With all this bad news, one could expect stocks to be down significantly. For the 12-month period ending September 30, 2012, however, 40 markets had positive returns, with six countries—including the US—delivering a total return in excess of 30%. This is according to the investment analysis firm Morgan Stanley Capital International.

While most investors think successful investing requires constant attention to current events, research says the opposite is true. The more that investors pay attention to the breaking news and adjust their portfolios, the lower their returns.

Fiscal Cliff

Bailing Out

But, with the looming fiscal cliff, shouldn’t a wise investor bail out now and then buy back in at the bottom? It would be like jumping off the train before the crash, then waiting until it has hit the ground, been repaired, and is back on track before you get on again.

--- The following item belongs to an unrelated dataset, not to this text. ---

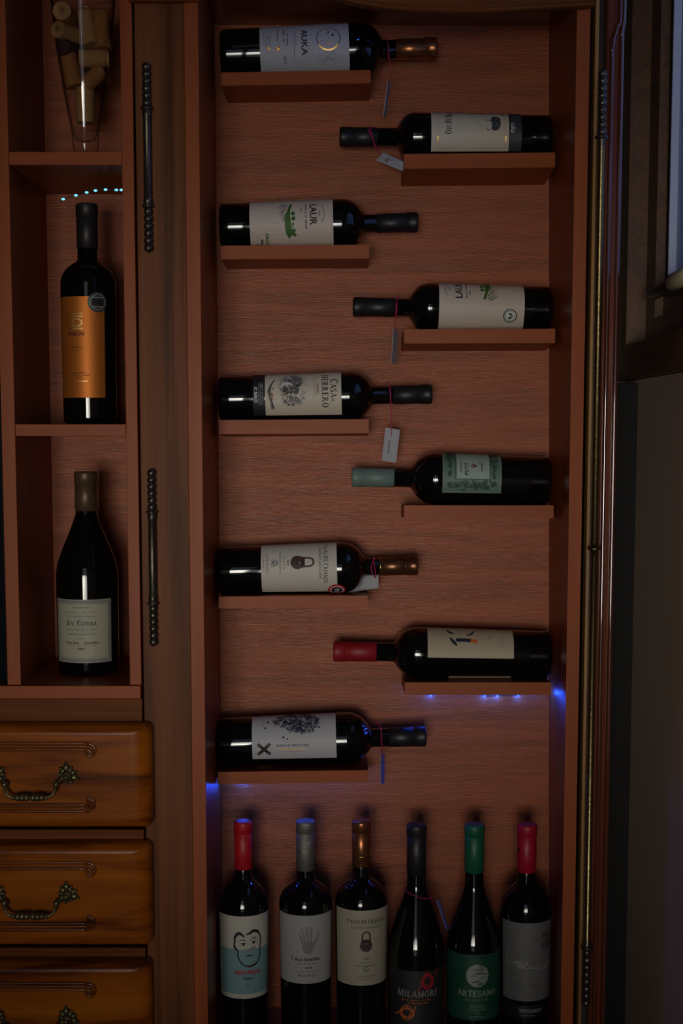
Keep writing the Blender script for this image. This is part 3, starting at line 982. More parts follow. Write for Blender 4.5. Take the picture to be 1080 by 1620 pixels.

The only problem is there’s no way to know whether the markets will go down, or if they do, how to know when they hit bottom and it’s time to get back in.

Going to Cash?

The worst action you could take right now is to sell out your portfolio and go to cash.

If you have a globally diversified portfolio, the US decision to tax more and spend less will have much less impact.

For example, our typical 60/40 portfolio only has 13.5% in US stocks and 25% in US bonds. Over half of it is in international stocks, bonds, and non-US correlated investment strategies. It’s designed to cushion even extreme fluctuations in the markets.

Assessment

Anyone who is appropriately diversified has no need for fear as we get closer to plunging off the fiscal cliff. To protect your investments, don’t sell out. To preserve your peace of mind, don’t panic. Above all, don’t jump. The best possible response is to simply stand by and watch the train wreck.